■ INSTRUCTIONS FOR THE TASK:
Exact reproduction of the data is required, with images excluded.
'''
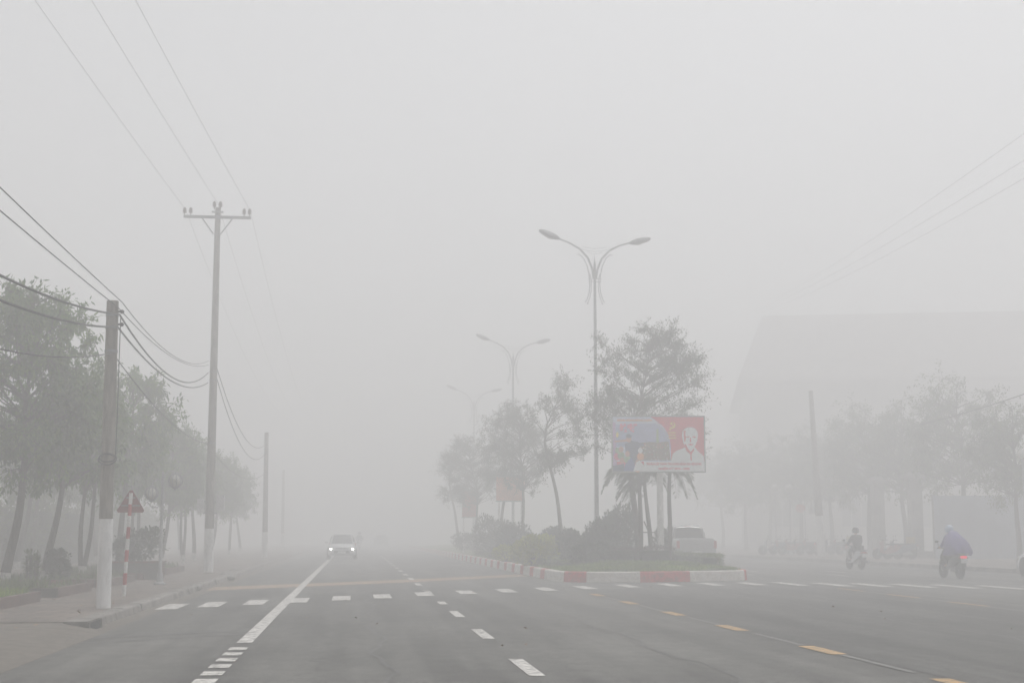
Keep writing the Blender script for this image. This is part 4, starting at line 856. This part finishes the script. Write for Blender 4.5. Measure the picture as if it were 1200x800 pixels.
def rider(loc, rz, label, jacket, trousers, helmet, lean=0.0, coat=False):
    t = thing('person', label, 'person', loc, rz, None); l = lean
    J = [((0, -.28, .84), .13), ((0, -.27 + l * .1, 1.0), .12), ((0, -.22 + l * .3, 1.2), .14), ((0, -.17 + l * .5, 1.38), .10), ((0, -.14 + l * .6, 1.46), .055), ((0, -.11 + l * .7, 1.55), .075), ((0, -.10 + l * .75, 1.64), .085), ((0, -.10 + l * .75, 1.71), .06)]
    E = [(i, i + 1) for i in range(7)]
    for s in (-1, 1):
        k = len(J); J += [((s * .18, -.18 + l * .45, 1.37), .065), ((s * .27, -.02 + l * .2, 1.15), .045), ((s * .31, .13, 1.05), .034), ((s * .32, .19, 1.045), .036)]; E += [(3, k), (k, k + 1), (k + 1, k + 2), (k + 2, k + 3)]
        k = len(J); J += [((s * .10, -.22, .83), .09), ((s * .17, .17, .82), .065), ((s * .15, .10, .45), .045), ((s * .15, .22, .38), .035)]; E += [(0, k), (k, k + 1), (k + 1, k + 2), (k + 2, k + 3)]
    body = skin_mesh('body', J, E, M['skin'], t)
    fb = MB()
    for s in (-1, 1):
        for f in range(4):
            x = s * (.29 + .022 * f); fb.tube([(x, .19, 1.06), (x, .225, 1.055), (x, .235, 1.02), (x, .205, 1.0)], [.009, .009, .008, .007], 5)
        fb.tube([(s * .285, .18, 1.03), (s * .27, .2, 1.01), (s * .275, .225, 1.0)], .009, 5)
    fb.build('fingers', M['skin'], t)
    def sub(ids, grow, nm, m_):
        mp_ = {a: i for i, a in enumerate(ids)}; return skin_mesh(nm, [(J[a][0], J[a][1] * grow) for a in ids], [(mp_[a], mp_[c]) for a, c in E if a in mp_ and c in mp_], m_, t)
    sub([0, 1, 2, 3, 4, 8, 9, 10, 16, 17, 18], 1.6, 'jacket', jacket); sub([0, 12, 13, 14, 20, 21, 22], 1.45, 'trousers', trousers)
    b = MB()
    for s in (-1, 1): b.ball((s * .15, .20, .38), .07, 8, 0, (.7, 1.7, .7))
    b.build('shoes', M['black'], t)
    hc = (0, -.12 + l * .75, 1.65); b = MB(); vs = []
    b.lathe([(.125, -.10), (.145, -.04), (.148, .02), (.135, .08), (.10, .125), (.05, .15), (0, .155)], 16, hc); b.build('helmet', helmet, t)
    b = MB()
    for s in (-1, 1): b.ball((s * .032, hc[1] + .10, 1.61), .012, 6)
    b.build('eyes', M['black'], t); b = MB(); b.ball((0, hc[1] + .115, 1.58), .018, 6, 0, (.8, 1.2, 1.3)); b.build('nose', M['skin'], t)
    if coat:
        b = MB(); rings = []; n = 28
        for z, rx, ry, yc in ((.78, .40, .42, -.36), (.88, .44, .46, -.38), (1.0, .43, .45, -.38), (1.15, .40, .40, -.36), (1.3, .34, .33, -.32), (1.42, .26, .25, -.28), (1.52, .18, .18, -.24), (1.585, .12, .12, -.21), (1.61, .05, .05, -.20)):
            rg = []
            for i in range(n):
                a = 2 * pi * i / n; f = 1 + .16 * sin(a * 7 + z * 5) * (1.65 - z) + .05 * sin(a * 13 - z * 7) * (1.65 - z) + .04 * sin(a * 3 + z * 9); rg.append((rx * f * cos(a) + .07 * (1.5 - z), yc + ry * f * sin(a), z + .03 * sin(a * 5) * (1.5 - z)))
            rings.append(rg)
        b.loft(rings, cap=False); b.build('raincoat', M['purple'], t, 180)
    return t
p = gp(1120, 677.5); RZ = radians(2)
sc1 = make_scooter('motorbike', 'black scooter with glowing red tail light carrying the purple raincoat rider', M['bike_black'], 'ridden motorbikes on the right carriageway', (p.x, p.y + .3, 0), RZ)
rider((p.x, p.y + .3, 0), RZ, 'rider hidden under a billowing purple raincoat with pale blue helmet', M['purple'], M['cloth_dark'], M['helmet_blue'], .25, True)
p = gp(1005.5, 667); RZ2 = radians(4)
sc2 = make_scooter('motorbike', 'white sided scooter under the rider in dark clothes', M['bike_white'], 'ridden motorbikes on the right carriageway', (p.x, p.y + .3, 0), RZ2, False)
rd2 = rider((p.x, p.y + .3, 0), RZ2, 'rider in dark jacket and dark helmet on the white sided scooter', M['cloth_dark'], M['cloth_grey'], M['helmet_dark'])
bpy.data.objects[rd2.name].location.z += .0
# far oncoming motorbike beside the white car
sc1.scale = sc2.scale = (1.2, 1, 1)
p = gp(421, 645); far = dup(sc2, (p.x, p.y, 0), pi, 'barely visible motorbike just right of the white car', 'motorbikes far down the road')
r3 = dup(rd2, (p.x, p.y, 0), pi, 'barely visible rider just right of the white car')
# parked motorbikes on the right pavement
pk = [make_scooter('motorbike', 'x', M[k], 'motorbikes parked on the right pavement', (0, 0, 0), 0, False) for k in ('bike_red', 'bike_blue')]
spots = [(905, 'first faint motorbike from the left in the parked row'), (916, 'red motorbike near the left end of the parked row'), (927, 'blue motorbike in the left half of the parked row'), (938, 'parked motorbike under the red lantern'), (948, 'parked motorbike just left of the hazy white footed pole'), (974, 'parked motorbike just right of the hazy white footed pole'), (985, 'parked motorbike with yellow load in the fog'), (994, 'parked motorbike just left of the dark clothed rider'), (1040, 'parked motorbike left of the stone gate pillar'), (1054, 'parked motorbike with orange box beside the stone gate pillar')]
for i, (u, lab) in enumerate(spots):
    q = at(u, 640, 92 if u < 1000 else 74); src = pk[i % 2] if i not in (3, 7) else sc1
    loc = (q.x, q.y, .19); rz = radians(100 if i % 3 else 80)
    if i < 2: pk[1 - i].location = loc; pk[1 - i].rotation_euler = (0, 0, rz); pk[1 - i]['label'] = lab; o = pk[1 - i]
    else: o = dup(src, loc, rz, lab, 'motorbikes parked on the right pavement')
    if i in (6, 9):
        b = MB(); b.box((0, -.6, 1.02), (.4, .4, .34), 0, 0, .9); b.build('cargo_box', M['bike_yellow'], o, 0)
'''
■ THE REPLY:
Keep writing the Blender script for this image. This is part 4, starting at line 856. This part finishes the script. Write for Blender 4.5. Measure the picture as if it were 1200x800 pixels.
def rider(loc, rz, label, jacket, trousers, helmet, lean=0.0, coat=False):
    t = thing('person', label, 'person', loc, rz, None); l = lean
    J = [((0, -.28, .84), .13), ((0, -.27 + l * .1, 1.0), .12), ((0, -.22 + l * .3, 1.2), .14), ((0, -.17 + l * .5, 1.38), .10), ((0, -.14 + l * .6, 1.46), .055), ((0, -.11 + l * .7, 1.55), .075), ((0, -.10 + l * .75, 1.64), .085), ((0, -.10 + l * .75, 1.71), .06)]
    E = [(i, i + 1) for i in range(7)]
    for s in (-1, 1):
        k = len(J); J += [((s * .18, -.18 + l * .45, 1.37), .065), ((s * .27, -.02 + l * .2, 1.15), .045), ((s * .31, .13, 1.05), .034), ((s * .32, .19, 1.045), .036)]; E += [(3, k), (k, k + 1), (k + 1, k + 2), (k + 2, k + 3)]
        k = len(J); J += [((s * .10, -.22, .83), .09), ((s * .17, .17, .82), .065), ((s * .15, .10, .45), .045), ((s * .15, .22, .38), .035)]; E += [(0, k), (k, k + 1), (k + 1, k + 2), (k + 2, k + 3)]
    body = skin_mesh('body', J, E, M['skin'], t)
    fb = MB()
    for s in (-1, 1):
        for f in range(4):
            x = s * (.29 + .022 * f); fb.tube([(x, .19, 1.06), (x, .225, 1.055), (x, .235, 1.02), (x, .205, 1.0)], [.009, .009, .008, .007], 5)
        fb.tube([(s * .285, .18, 1.03), (s * .27, .2, 1.01), (s * .275, .225, 1.0)], .009, 5)
    fb.build('fingers', M['skin'], t)
    def sub(ids, grow, nm, m_):
        mp_ = {a: i for i, a in enumerate(ids)}; return skin_mesh(nm, [(J[a][0], J[a][1] * grow) for a in ids], [(mp_[a], mp_[c]) for a, c in E if a in mp_ and c in mp_], m_, t)
    sub([0, 1, 2, 3, 4, 8, 9, 10, 16, 17, 18], 1.6, 'jacket', jacket); sub([0, 12, 13, 14, 20, 21, 22], 1.45, 'trousers', trousers)
    b = MB()
    for s in (-1, 1): b.ball((s * .15, .20, .38), .07, 8, 0, (.7, 1.7, .7))
    b.build('shoes', M['black'], t)
    hc = (0, -.12 + l * .75, 1.65); b = MB(); vs = []
    b.lathe([(.125, -.10), (.145, -.04), (.148, .02), (.135, .08), (.10, .125), (.05, .15), (0, .155)], 16, hc); b.build('helmet', helmet, t)
    b = MB()
    for s in (-1, 1): b.ball((s * .032, hc[1] + .10, 1.61), .012, 6)
    b.build('eyes', M['black'], t); b = MB(); b.ball((0, hc[1] + .115, 1.58), .018, 6, 0, (.8, 1.2, 1.3)); b.build('nose', M['skin'], t)
    if coat:
        b = MB(); rings = []; n = 28
        for z, rx, ry, yc in ((.78, .40, .42, -.36), (.88, .44, .46, -.38), (1.0, .43, .45, -.38), (1.15, .40, .40, -.36), (1.3, .34, .33, -.32), (1.42, .26, .25, -.28), (1.52, .18, .18, -.24), (1.585, .12, .12, -.21), (1.61, .05, .05, -.20)):
            rg = []
            for i in range(n):
                a = 2 * pi * i / n; f = 1 + .16 * sin(a * 7 + z * 5) * (1.65 - z) + .05 * sin(a * 13 - z * 7) * (1.65 - z) + .04 * sin(a * 3 + z * 9); rg.append((rx * f * cos(a) + .07 * (1.5 - z), yc + ry * f * sin(a), z + .03 * sin(a * 5) * (1.5 - z)))
            rings.append(rg)
        b.loft(rings, cap=False); b.build('raincoat', M['purple'], t, 180)
    return t
p = gp(1120, 677.5); RZ = radians(2)
sc1 = make_scooter('motorbike', 'black scooter with glowing red tail light carrying the purple raincoat rider', M['bike_black'], 'ridden motorbikes on the right carriageway', (p.x, p.y + .3, 0), RZ)
rider((p.x, p.y + .3, 0), RZ, 'rider hidden under a billowing purple raincoat with pale blue helmet', M['purple'], M['cloth_dark'], M['helmet_blue'], .25, True)
p = gp(1005.5, 667); RZ2 = radians(4)
sc2 = make_scooter('motorbike', 'white sided scooter under the rider in dark clothes', M['bike_white'], 'ridden motorbikes on the right carriageway', (p.x, p.y + .3, 0), RZ2, False)
rd2 = rider((p.x, p.y + .3, 0), RZ2, 'rider in dark jacket and dark helmet on the white sided scooter', M['cloth_dark'], M['cloth_grey'], M['helmet_dark'])
bpy.data.objects[rd2.name].location.z += .0
# far oncoming motorbike beside the white car
sc1.scale = sc2.scale = (1.2, 1, 1)
p = gp(421, 645); far = dup(sc2, (p.x, p.y, 0), pi, 'barely visible motorbike just right of the white car', 'motorbikes far down the road')
r3 = dup(rd2, (p.x, p.y, 0), pi, 'barely visible rider just right of the white car')
# parked motorbikes on the right pavement
pk = [make_scooter('motorbike', 'x', M[k], 'motorbikes parked on the right pavement', (0, 0, 0), 0, False) for k in ('bike_red', 'bike_blue')]
spots = [(905, 'first faint motorbike from the left in the parked row'), (916, 'red motorbike near the left end of the parked row'), (927, 'blue motorbike in the left half of the parked row'), (938, 'parked motorbike under the red lantern'), (948, 'parked motorbike just left of the hazy white footed pole'), (974, 'parked motorbike just right of the hazy white footed pole'), (985, 'parked motorbike with yellow load in the fog'), (994, 'parked motorbike just left of the dark clothed rider'), (1040, 'parked motorbike left of the stone gate pillar'), (1054, 'parked motorbike with orange box beside the stone gate pillar')]
for i, (u, lab) in enumerate(spots):
    q = at(u, 640, 92 if u < 1000 else 74); src = pk[i % 2] if i not in (3, 7) else sc1
    loc = (q.x, q.y, .19); rz = radians(100 if i % 3 else 80)
    if i < 2: pk[1 - i].location = loc; pk[1 - i].rotation_euler = (0, 0, rz); pk[1 - i]['label'] = lab; o = pk[1 - i]
    else: o = dup(src, loc, rz, lab, 'motorbikes parked on the right pavement')
    if i in (6, 9):
        b = MB(); b.box((0, -.6, 1.02), (.4, .4, .34), 0, 0, .9); b.build('cargo_box', M['bike_yellow'], o, 0)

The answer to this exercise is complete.